Even though assembly contents are stored as varbinary(MAX) in the database, converting to varchar(MAX) will expose the code.

However, the Dotfuscator Community Edition reports the following error: "Dotfuscator Community Edition cannot operate on SQL Server applications.... please try Standard or Professional Edition."

Has anyone tried encrypting a database assembly and deploying to the database?

A good test would be to issue the following TSQL script against the database holding the assembly...

-- Does the sample code above run?
EXEC dbo.WhoAmI
GO
-- Is the code readable?
SELECT * , Convert(varchar(MAX), content) FROM sys.assembly_files

Hi,

There is no explicit support for encrypted assemblies in the database. You can use a code obfuscation utility to make reverse-engineering difficult, as you suggest.
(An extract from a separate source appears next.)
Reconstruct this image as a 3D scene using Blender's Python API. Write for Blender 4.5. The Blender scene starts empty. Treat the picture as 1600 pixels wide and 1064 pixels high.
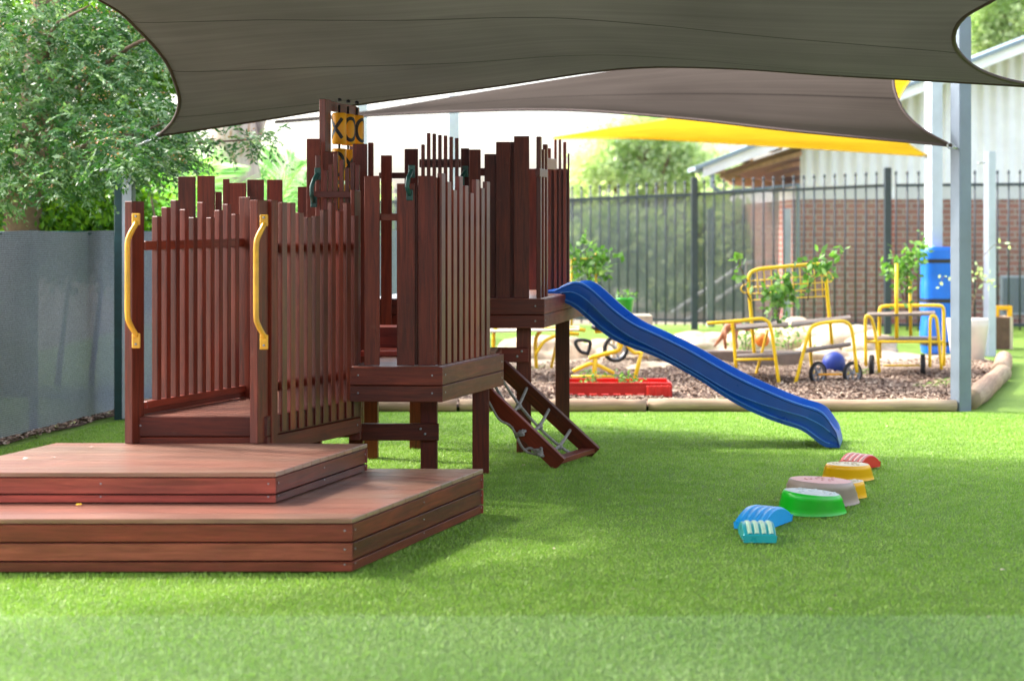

Perhaps someone else has a favorite obfuscator they can recommendI don't know much about them.

Cheers,

-Isaac

|||

Note that the code you're reading from sys.assembly_files isn't related to encrypting the assembly - VS deploys your full source code and PDB files to the database to assist with debugging. If you don't want VS to do this, then you can turn it off under the project properties / Deploy / Deploy Code option. This still won't protect your assembly though as anyone can use a reflection tool such as http://www.denisbauer.com/NETTools/SQL2005Browser.aspx. Obfuscation can help here, but the real solution is to control who has access to the system views containing the assembly using metadata permissions.

Steven

|||A great answer... You've given lots of new leads. Thanks.